Strait of Hormuz: Its strategic importance for sea-borne oil

Strait of Hormuz, strategic, Iran, crude oil, LNG,
U.S. aircraft carrier USS Dwight D. Eisenhower (CVN 69) transiting the Strait of Hormuz. (Source:

The Strait of Hormuz, a strategic artery which links producers of crude oil from the Middle East to markets in the Asia Pacific region, Europe, North America and beyond, is of strategic importance to the world’s oil market since one third of the world’s sea-borne oil passes through it every day.

With U.S. President Donald Trump pulling out the United States from the landmark 2015 nuclear accord, Washington is pushing countries to stop importing Iranian oil. Teheran’s Revolutionary Guards have threatened to retaliate against the U.S. move and has said it will block oil shipments that passes through the waterway.

At its narrowest, the Strait of Hormuz is just 21 miles wide while the shipping lane is wide by only 2 miles in either direction.

Strategic Importance

According to estimates by the U.S. Energy Information Administration in 2016, a record 18.5 million barrels of oil passed through it marking a 9% increase from the previous year. During the same year, the waterway accounted for 30% of all sea-borne trade of crude oil and other liquids.

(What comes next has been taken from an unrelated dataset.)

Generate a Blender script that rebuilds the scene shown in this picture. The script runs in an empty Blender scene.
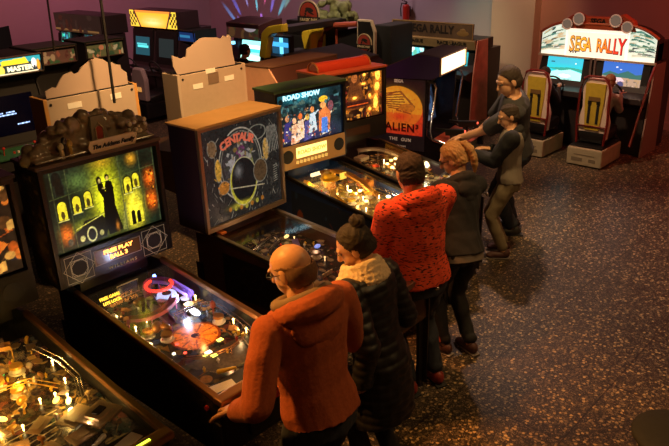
import bpy, bmesh, math, random
import numpy as np
from mathutils import Vector, Matrix, Euler
C = bpy.context.scene
PI = math.pi
random.seed(5)

# ------------------------------------------------------------------ camera
CAMP = dict(f=687.44, pitch=.393, yaw=.7601, roll=-.0321, loc=(-1.9665, -3.8227, 3.0629))
def make_camera():
    p = CAMP
    fw = Vector((math.cos(p['yaw'])*math.cos(p['pitch']), math.sin(p['yaw'])*math.cos(p['pitch']), -math.sin(p['pitch'])))
    r = Vector((math.sin(p['yaw']), -math.cos(p['yaw']), 0)); u = r.cross(fw)
    cr, sr = math.cos(p['roll']), math.sin(p['roll'])
    r2 = r*cr+u*sr; u2 = u*cr-r*sr
    cam = bpy.data.cameras.new('camera'); o = bpy.data.objects.new('camera', cam); C.collection.objects.link(o)
    cam.sensor_width = 36; cam.lens = p['f']*36/669; cam.clip_start = .05
    o.matrix_world = Matrix(((r2.x, u2.x, -fw.x, p['loc'][0]), (r2.y, u2.y, -fw.y, p['loc'][1]), (r2.z, u2.z, -fw.z, p['loc'][2]), (0, 0, 0, 1)))
    C.camera = o
make_camera()

# ------------------------------------------------------------------ world, lights, exposure
C.view_settings.view_transform = 'Standard'; C.view_settings.look = 'None'
C.view_settings.exposure = 0.15; C.view_settings.gamma = 1
C.cycles.use_denoising = True
w = bpy.data.worlds.new('world'); C.world = w; w.use_nodes = True
w.node_tree.nodes['Background'].inputs[0].default_value = (.9, .55, .45, 1)
w.node_tree.nodes['Background'].inputs[1].default_value = .006
def light(kind, loc, power, col, size=.1, target=None, spot=60, blend=.5, name='lamp_or_fill_light', parent=None):
    l = bpy.data.lights.new(name, kind); l.energy = power; l.color = col
    if kind == 'AREA': l.size = size
    else: l.shadow_soft_size = size
    if kind == 'SPOT': l.spot_size = math.radians(spot); l.spot_blend = blend
    o = bpy.data.objects.new(name, l); C.collection.objects.link(o); o.location = loc
    if target is not None:
        o.rotation_euler = (Vector(target)-Vector(loc)).to_track_quat('-Z', 'Y').to_euler()
    if parent: o.parent = parent
    return o
WARM = (1, .50, .16); AMBER = (1, .36, .06); RED = (1, .12, .07); WHITE = (1, .82, .6)
light('SPOT', (-1.5, .2, 3.9), 800, (1, .42, .07), .10, (.12, -1.80, 1.45), 32, .9)    # amber spots above the machines
light('SPOT', (.6, .7, 4.2), 420, (1, .45, .14), .10, (.85, -1.5, 1.35), 40, .9)
light('SPOT', (1.1, -.4, 4.3), 420, (1, .36, .10), .10, (1.6, -1.25, 1.4), 36, .9)
light('SPOT', (.9, .0, 4.2), 260, (1, .52, .16), .12, (1.2, .15, 1.9), 34, .9)          # on the wooden head
light('SPOT', (1.6, .1, 4.1), 620, (1, .55, .22), .12, (1.75, 1.95, 1.85), 58, .9)       # on the backs of the rear row
light('SPOT', (2.6, .0, 4.3), 300, (1, .40, .16), .12, (3.2, 1.2, 1.8), 44, .9)
light('SPOT', (2.4, -2.0, 4.3), 170, (1, .60, .24), .12, (2.35, -1.1, 1.4), 40, .9)
light('SPOT', (3.2, -1.3, 4.2), 330, (1, .66, .26), .10, (4.0, -.45, 1.6), 34, .9)
light('SPOT', (5.4, .6, 4.4), 620, (1, .62, .48), .10, (4.6, -2.0, 0), 62, 1)            # pale patch on the floor
light('AREA', (2.4, -3.6, 4.4), 40, (1, .60, .22), .9, (2.1, -2.6, 0))
light('AREA', (-.9, -3.9, 4.2), 8, (1, .42, .14), .6, (.6, -1.6, 1.2))
light('SPOT', (4.9, .9, 4.4), 460, (1, .62, .36), .12, (7.4, .3, .8), 40, .9)  # added fill spot, brightens the racing seats
light('SPOT', (6.0, 2.6, 4.4), 330, (1, .72, .42), .12, (8.3, 3.4, 1.4), 44, .9)  # fill added to lift the far twin cabinet and its banner
light('SPOT', (5.0, 3.4, 4.4), 420, (1, .74, .46), .12, (7.0, 4.9, 1.5), 50, .9)  # extra spot added so the ride cabinet is not too dark
light('SPOT', (1.6, 2.8, 4.4), 150, (1, .42, .30), .12, (2.2, 4.8, 1.9), 60, .9)  # reddish fill added for the uprights in the rear row
light('SPOT', (3.6, 5.2, 4.4), 200, (1, .55, .45), .12, (5.0, 7.4, 1.0), 60, .9)
light('SPOT', (8.9, 3.9, 4.3), 90, (.2, 1, .55), .1, (9.95, 3.2, 1.4), 40, .9)  # green spot added to tint the wall beside the pillar
light('AREA', (7.4, -2.4, 4.3), 44, RED, .5, (9.6, -.9, 2.0))
light('SPOT', (7.4, 1.6, 4.4), 230, (1, .60, .30), .2, (9.7, 2.5, 1.4), 44, 1)
light('AREA', (7.6, 6.0, 4.4), 60, (.95, .62, .72), .7, (9.9, 5.6, 2.0))
light('AREA', (5.8, 9.3, 4.3), 42, (.95, .26, .42), .7, (6.5, 12, 1.8))
light('AREA', (2.6, 8.8, 4.3), 46, (1, .26, .26), .7, (3.4, 12, 2))

# ------------------------------------------------------------------ materials
MATS = {}
def mat(name, col, rough=.5, metal=0, emit=None, es=0, noise=0, nscale=20, bump=0, spec=.5, coat=0):
    if name in MATS: return MATS[name]
    m = bpy.data.materials.new(name); m.use_nodes = True; nt = m.node_tree; b = nt.nodes['Principled BSDF']
    b.inputs['Base Color'].default_value = (*col, 1); b.inputs['Roughness'].default_value = rough
    b.inputs['Metallic'].default_value = metal; b.inputs['Specular IOR Level'].default_value = spec
    b.inputs['Coat Weight'].default_value = coat
    if emit: b.inputs['Emission Color'].default_value = (*emit, 1); b.inputs['Emission Strength'].default_value = es
    tc = nt.nodes.new('ShaderNodeTexCoord'); nz = nt.nodes.new('ShaderNodeTexNoise')
    nz.inputs['Scale'].default_value = nscale; nz.inputs['Detail'].default_value = 4
    nt.links.new(tc.outputs['Object'], nz.inputs['Vector'])
    mx = nt.nodes.new('ShaderNodeMix'); mx.data_type = 'RGBA'; k = noise or .08
    mx.inputs['A'].default_value = (*[c*(1-k) for c in col], 1); mx.inputs['B'].default_value = (*[min(1, c*(1+k)) for c in col], 1)
    nt.links.new(nz.outputs['Fac'], mx.inputs['Factor']); nt.links.new(mx.outputs['Result'], b.inputs['Base Color'])
    if bump:
        bp = nt.nodes.new('ShaderNodeBump'); bp.inputs['Strength'].default_value = bump; bp.inputs['Distance'].default_value = .01
        nt.links.new(nz.outputs['Fac'], bp.inputs['Height']); nt.links.new(bp.outputs['Normal'], b.inputs['Normal'])
    MATS[name] = m; return m
def emis(name, col, s): return mat(name, tuple(min(1, c*.6) for c in col), .4, emit=col, es=s)
def paint_mat(es, rough=.35, key=None):
    key = key or 'paint_%g_%g' % (es, rough)
    if key in MATS: return MATS[key]
    m = bpy.data.materials.new(key); m.use_nodes = True; nt = m.node_tree; b = nt.nodes['Principled BSDF']
    a = nt.nodes.new('ShaderNodeVertexColor'); a.layer_name = 'art'
    nt.links.new(a.outputs['Color'], b.inputs['Base Color']); b.inputs['Roughness'].default_value = rough
    if es: nt.links.new(a.outputs['Color'], b.inputs['Emission Color']); b.inputs['Emission Strength'].default_value = es
    MATS[key] = m; return m
def glass_mat():
    m = bpy.data.materials.new('clear_glass'); m.use_nodes = True; nt = m.node_tree; nt.nodes.clear()
    o = nt.nodes.new('ShaderNodeOutputMaterial'); t = nt.nodes.new('ShaderNodeBsdfTransparent'); g = nt.nodes.new('ShaderNodeBsdfGlossy')
    g.inputs['Roughness'].default_value = .04; f = nt.nodes.new('ShaderNodeLayerWeight'); f.inputs['Blend'].default_value = .25
    r = nt.nodes.new('ShaderNodeMapRange'); r.inputs['From Min'].default_value = .1; r.inputs['To Min'].default_value = .02; r.inputs['To Max'].default_value = .30
    x = nt.nodes.new('ShaderNodeMixShader'); nt.links.new(f.outputs['Facing'], r.inputs['Value']); nt.links.new(r.outputs[0], x.inputs[0]); nt.links.new(t.outputs[0], x.inputs[1])
    nt.links.new(g.outputs[0], x.inputs[2]); nt.links.new(x.outputs[0], o.inputs[0]); return m
GLASS = glass_mat()
def terrazzo():
    m = bpy.data.materials.new('terrazzo'); m.use_nodes = True; nt = m.node_tree; b = nt.nodes['Principled BSDF']; N = nt.nodes; L = nt.links
    tc = N.new('ShaderNodeTexCoord')
    def chips(scale, lo, hi):
        v = N.new('ShaderNodeTexVoronoi'); v.feature = 'F1'; v.inputs['Scale'].default_value = scale; v.inputs['Randomness'].default_value = 1
        nz = N.new('ShaderNodeTexNoise'); nz.inputs['Scale'].default_value = scale*1.3; nz.inputs['Detail'].default_value = 2
        ad = N.new('ShaderNodeVectorMath'); ad.operation = 'MULTIPLY_ADD'
        L.new(nz.outputs['Color'], ad.inputs[0]); ad.inputs[1].default_value = (.02, .02, .02); L.new(tc.outputs['Object'], ad.inputs[2])
        L.new(tc.outputs['Object'], nz.inputs['Vector']); L.new(ad.outputs[0], v.inputs['Vector'])
        sep = N.new('ShaderNodeSeparateColor'); L.new(v.outputs['Color'], sep.inputs[0])
        r1 = N.new('ShaderNodeValToRGB'); r1.color_ramp.elements[0].position = lo; r1.color_ramp.elements[1].position = hi
        L.new(v.outputs['Distance'], r1.inputs[0]); r1.color_ramp.elements[0].color = (1, 1, 1, 1); r1.color_ramp.elements[1].color = (0, 0, 0, 1)
        return r1.outputs[0], sep
    f1, s1 = chips(40, .40, .48)
    f2, s2 = chips(95, .35, .45)
    ramp = N.new('ShaderNodeValToRGB'); e = ramp.color_ramp
    e.elements[0].position = 0; e.elements[0].color = (.022, .016, .012, 1)
    e.elements[1].position = 1; e.elements[1].color = (.60, .42, .20, 1)
    x = e.elements.new(.35); x.color = (.06, .042, .028, 1); x = e.elements.new(.7); x.color = (.20, .14, .085, 1)
    L.new(s1.outputs[0], ramp.inputs[0])
    ramp2 = N.new('ShaderNodeValToRGB'); ramp2.color_ramp.elements[0].color = (.03, .025, .02, 1); ramp2.color_ramp.elements[1].color = (.34, .25, .16, 1)
    L.new(s2.outputs[1], ramp2.inputs[0])
    base = N.new('ShaderNodeMix'); base.data_type = 'RGBA'; base.inputs['A'].default_value = (.026, .019, .014, 1)
    L.new(f2, base.inputs['Factor']); L.new(ramp2.outputs[0], base.inputs['B'])
    mx = N.new('ShaderNodeMix'); mx.data_type = 'RGBA'; L.new(f1, mx.inputs['Factor']); L.new(base.outputs['Result'], mx.inputs['A']); L.new(ramp.outputs[0], mx.inputs['B'])
    br = N.new('ShaderNodeTexBrick'); br.offset = 0; br.inputs['Scale'].default_value = 1; br.inputs['Brick Width'].default_value = .8; br.inputs['Row Height'].default_value = .8
    br.inputs['Mortar Size'].default_value = .006; br.inputs['Color1'].default_value = (1, 1, 1, 1); br.inputs['Color2'].default_value = (.9, .9, .9, 1); br.inputs['Mortar'].default_value = (.35, .3, .25, 1)
    L.new(tc.outputs['Object'], br.inputs['Vector'])
    ml = N.new('ShaderNodeMix'); ml.data_type = 'RGBA'; ml.blend_type = 'MULTIPLY'; ml.inputs['Factor'].default_value = 1
    L.new(mx.outputs['Result'], ml.inputs['A']); L.new(br.outputs['Color'], ml.inputs['B']); L.new(ml.outputs['Result'], b.inputs['Base Color'])
    b.inputs['Roughness'].default_value = .38
    return m
def wall_mat(name, col):
    return mat(name, col, .85, noise=.10, nscale=1.5, bump=.15)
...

Data from Vortexa, an oil analytics firm shows, condensate flows and sea-borne crude transiting the Strait of Hormuz at nearly 17.2 million bpd in 2017 and around 17.4 million bpd in the first half of 2018.

The bulk of the crude comes from countries, including, Saudi Arabia, the United Arab Emirates, Iran, Iraq and Kuwait. Qatar also exports its liquefied natural gas (LNG) from the Strait of Hormuz.

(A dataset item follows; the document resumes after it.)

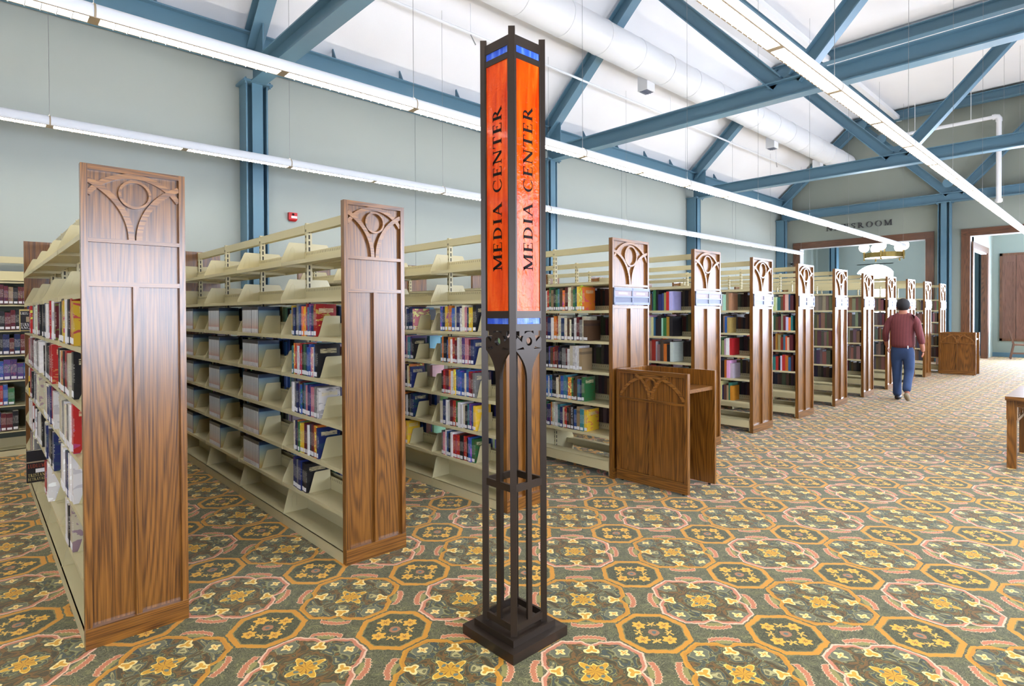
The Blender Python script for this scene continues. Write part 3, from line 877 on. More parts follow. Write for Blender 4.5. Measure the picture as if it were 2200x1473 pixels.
# ------------------------------------------------------------------ bookcases
HP = 2.154
BAY = 0.914
PT = 0.04
def arc_strip(mb, cx, cz, r, a0, a1, wd, yf, dy, n=14, clip=None):
    inn, out = [], []
    for k in range(n + 1):
        th = math.radians(a0 + (a1 - a0) * k / n)
        inn.append((cx + (r - wd / 2) * math.cos(th), yf, cz + (r - wd / 2) * math.sin(th)))
        out.append((cx + (r + wd / 2) * math.cos(th), yf, cz + (r + wd / 2) * math.sin(th)))
    mb.strip(inn, out, (0, dy, 0))
    return mb
def end_panel(parent, w, ref, yo, sy, signs):
    Y = lambda y: yo + sy * y
    board = part('end_panel', MB().box(0, w, Y(0.024), Y(PT), 0, HP), 'oak_z', parent)
    def sub(name, mb, m): return part(name, mb, m, board)
    sw = 0.026 if not ref else 0.022
    zr1 = (1.81, 1.828) if not ref else (1.722, 1.742)
    zr2 = (1.612, 1.633) if not ref else (1.522, 1.546)
    kick = 0.092
    for a, b_ in ((0, sw), (w - sw, w)): sub('stile', MB().box(a, b_, Y(0), Y(0.024), kick, HP), 'oak_z')
    sub('top_rail', MB().box(sw, w - sw, Y(0), Y(0.024), HP - 0.024, HP), 'oak_x')
    sub('rail', MB().box(sw, w - sw, Y(0.001), Y(0.024), *zr1), 'oak_x')
    sub('rail', MB().box(sw, w - sw, Y(0.001), Y(0.024), *zr2), 'oak_x')
    sub('mullion', MB().box(w / 2 - 0.012, w / 2 + 0.012, Y(0.002), Y(0.024), kick, zr2[0]), 'oak_z')
    sub('kick_board', MB().box(0, w, Y(-0.003), Y(0.024), 0, kick), 'oak_x')
    cz, rr = (2.038, 0.060) if not ref else (2.004, 0.090)
    mb = MB(); arc_strip(mb, w / 2, cz, rr, 0, 360, 0.011 if not ref else 0.016, Y(0.002), sy * 0.022, 28); sub('ring', mb, 'strip')
    # crossed arches
    zb = zr1[1]; xs = w / 2 - 0.015; ztop = 2.085 if not ref else 2.04
    dz = ztop - zb
    cx = (sw * sw - xs * xs + dz * dz) / (2 * (sw - xs))
    rad = xs - cx
    a1 = math.degrees(math.asin(min(1, dz / rad)))
    for m in (0, 1):
        mb = MB()
        if m == 0: arc_strip(mb, cx, zb, rad, 0, a1, 0.024, Y(0.004), sy * 0.02)
        else: arc_strip(mb, w - cx, zb, rad, 180, 180 - a1, 0.024, Y(0.004), sy * 0.02)
        sub('arch_strip', mb, 'strip')
    za = 2.122; zs = 2.022 if not ref else 1.96
    hw = w / 2 - sw
    zc = ((za * za - zs * zs) - hw * hw) / (2 * (za - zs))
    ra = za - zc
    aa = math.degrees(math.asin(min(1, hw / ra)))
    mb = MB(); arc_strip(mb, w / 2, zc, ra, 90 - aa, 90 + aa, 0.022, Y(0.007), sy * 0.017, 20); sub('arch_strip', mb, 'strip')
    if signs:
        h = MB()
        x0, x1, z0, z1 = 0.006, w - 0.004, 1.556, 1.709
        yf = -0.014
        h.box(x0, x1, Y(yf + 0.01), Y(0), z0, z1)
        for zz, hh in ((z0, 0.022), (z0 + 0.066, 0.012), (z1 - 0.026, 0.026)): h.box(x0, x1, Y(yf), Y(yf + 0.01), zz, zz + hh)
        for xx in (x0, (x0 + x1) / 2 - 0.007, x1 - 0.014): h.box(xx, xx + 0.014, Y(yf), Y(yf + 0.01), z0, z1)
        sub('sign_holder', h, 'holder')
        xm = (x0 + x1) / 2
        for xa, xb in ((x0 + 0.014, xm - 0.007), (xm + 0.007, x1 - 0.014)):
            cd = MB().box(xa, xb, Y(yf + 0.007), Y(yf + 0.01), z0 + 0.078, z1 - 0.026)
            wdt = (xb - xa)
            for k in range(6):
                cd.box(xa + wdt * (0.24 + 0.09 * k), xa + wdt * (0.30 + 0.09 * k), Y(yf + 0.006), Y(yf + 0.007), z0 + 0.094, z0 + 0.112, 1)
            sub('sign_card', cd, ['card', 'ink_white'])
            sub('blank_card', MB().box(xa, xb, Y(yf + 0.007), Y(yf + 0.01), z0 + 0.022, z0 + 0.066), 'card_blank')
    return board

ME_LV = [1.845, 1.583, 1.337, 1.075, 0.815, 0.555, 0.297]      # shelf tops, narrow bookcases
RE_LV = [1.505, 1.222, 0.942, 0.652, 0.372]                    # wide bookcases
def slots(mb, x, y0, y1, z0, z1, n, dx):
    for k in range(n):
        yy = y0 + (y1 - y0) * (k + 0.5) / n
        mb.box(x, x + dx, yy - 0.002, yy + 0.002, z0, z1, 1)
def shelf_mesh(w, m, lip, back, media):
    """one bay of shelf, local z=0 at its top; m=0 faces -x, m=1 faces +x"""
    X = (lambda x: w - x) if m else (lambda x: x)
    mb = MB()
    d = w / 2 - 0.024
    mb.box(X(0.004), X(d), 0.003, BAY - 0.003, -0.006, 0.0)
    mb.box(X(0.002), X(0.010), 0.003, BAY - 0.003, -0.024, 0.001)
    mb.box(X(d - 0.006), X(d), 0.003, BAY - 0.003, 0.0, back)
    n = 34
    xs = X(d - 0.0066); xs2 = X(d - 0.006)
    for k in range(n):
        yy = 0.02 + (BAY - 0.04) * (k + 0.5) / n
        mb.box(xs, xs2, yy - 0.0015, yy + 0.0015, back - 0.024, back - 0.008, 1)
    return mb.mesh('shelf', ['cream', 'cream_dk'])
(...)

Incidentally, the Bahrain-based U.S. Fifth Fleet, has been tasked to protect commercial ships in the area.


The Strait of Hormuz has been witness to the following incidents:

1998: In what was described by the U.S. as an accident, U.S. warship Vincennes shot down an Iranian airliner mistaking it for a fighter plane. All 290 passengers on board died.

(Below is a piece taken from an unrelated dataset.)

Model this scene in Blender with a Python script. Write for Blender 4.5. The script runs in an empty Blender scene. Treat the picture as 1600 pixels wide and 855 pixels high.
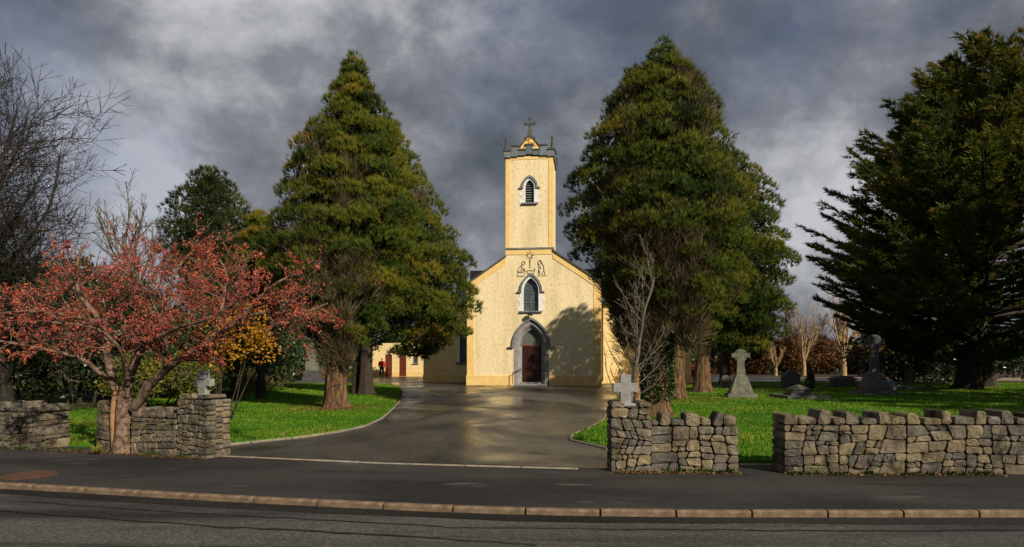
import bpy, bmesh, math, random
import numpy as np
from mathutils import Vector, Matrix
from mathutils.geometry import tessellate_polygon

# ------------------------------------------------------------------ camera
scene = bpy.context.scene
COL = scene.collection
EYE = 1.75          # eye height (m)
cam_data = bpy.data.cameras.new('camera')
cam_data.sensor_width = 36.0
cam_data.lens = 22.5
cam_data.shift_y = 0.0828
cam_data.clip_start = 0.1
cam_data.clip_end = 4000
cam = bpy.data.objects.new('camera', cam_data)
cam.location = (0, 0, EYE)
cam.rotation_euler = (math.radians(90), 0, 0)
COL.objects.link(cam)
scene.camera = cam

# ------------------------------------------------------------------ light
SUN_AZ = math.radians(40)      # to the right of straight behind the camera
SUN_EL = math.radians(33)
sun_vec = Vector((math.sin(SUN_AZ) * math.cos(SUN_EL), -math.cos(SUN_AZ) * math.cos(SUN_EL), math.sin(SUN_EL)))
sl = bpy.data.lights.new('sun', 'SUN')
sl.energy = 5.0
sl.angle = math.radians(0.5)
sl.color = (1.0, 0.88, 0.70)
so = bpy.data.objects.new('sun', sl)
so.rotation_euler = sun_vec.to_track_quat('Z', 'Y').to_euler()
so.location = (30, -30, 40)
COL.objects.link(so)

world = bpy.data.worlds.new('World')
scene.world = world
world.use_nodes = True
wn, wl = world.node_tree.nodes, world.node_tree.links
for n in list(wn):
    wn.remove(n)
w_out = wn.new('ShaderNodeOutputWorld')
w_bg = wn.new('ShaderNodeBackground')
w_bg.inputs['Strength'].default_value = 0.1
sky = wn.new('ShaderNodeTexSky')
sky.sky_type = 'NISHITA'
sky.sun_disc = False
sky.sun_elevation = SUN_EL
sky.sun_rotation = math.atan2(sun_vec.x, sun_vec.y)
tc = wn.new('ShaderNodeTexCoord')
def wmath(op, a, b=None):
    n = wn.new('ShaderNodeMath'); n.operation = op
    for i, v in enumerate((a, b)):
        if v is None: continue
        if isinstance(v, (int, float)): n.inputs[i].default_value = v
        else: wl.new(v, n.inputs[i])
    return n.outputs[0]
def wnoise(scale, detail, rough, dist, off):
    mp = wn.new('ShaderNodeMapping'); mp.inputs['Location'].default_value = off
    mp.inputs['Scale'].default_value = (1, 1, 1.35)
    wl.new(tc.outputs['Generated'], mp.inputs[0])
    n = wn.new('ShaderNodeTexNoise')
    n.inputs['Scale'].default_value = scale; n.inputs['Detail'].default_value = detail
    n.inputs['Roughness'].default_value = rough; n.inputs['Distortion'].default_value = dist
    wl.new(mp.outputs[0], n.inputs['Vector'])
    return n.outputs['Fac']
def wramp(fac, stops):
    r = wn.new('ShaderNodeValToRGB')
    wl.new(fac, r.inputs[0])
    els = r.color_ramp.elements
    while len(els) < len(stops): els.new(0.5)
    for e, (p, c) in zip(els, stops):
        e.position = p; e.color = tuple(c) + (1,)
    return r.outputs[0]
CLOUD_OFF = (3.4, 0.6, 2)
big = wnoise(2.4, 2, 0.5, 0.2, CLOUD_OFF)
fine = wnoise(4.6, 9, 0.60, 0.12, (2.2, 5.1, 1))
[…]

2008: Washington reported that Iranian vessels had threatened its warships having approached them. Later that year in June, Revolutionary Guards commander-in-chief, Mohammad Ali Jafari had said, Tehran would impose its controls on ships passing through the Strait of Hormuz if it was attacked.

2010: A militant group with links to AL-Qaeda, going by the name of Abdullah Azzam Brigades, had attacked Japanese oil tanker M Star.

2012: Iran had threatened to block the Strait of Hormuz if the U.S. and EU were to sanction it in their attempt to stop its pursuit of nuclear energy.

2015: Iranian ships fired shots at a Singapore-flagged tanker which cause the vessel to flee. While an Iranian oil platform was damaged, Iran seized the container ship in the Strait.

2018: On July 3, 2018, Iranian President Hassan Rouhani threatened to disrupt sea-borne oil passing through the Strait of Hormuz in response to U.S. President Donald Trump’s calls to slash Iranian oil exports to zero. The following day, a commander from the Revolutionary Guards threatened to block all exports through the Strait of Hormuz if Iranian oil exports were stopped.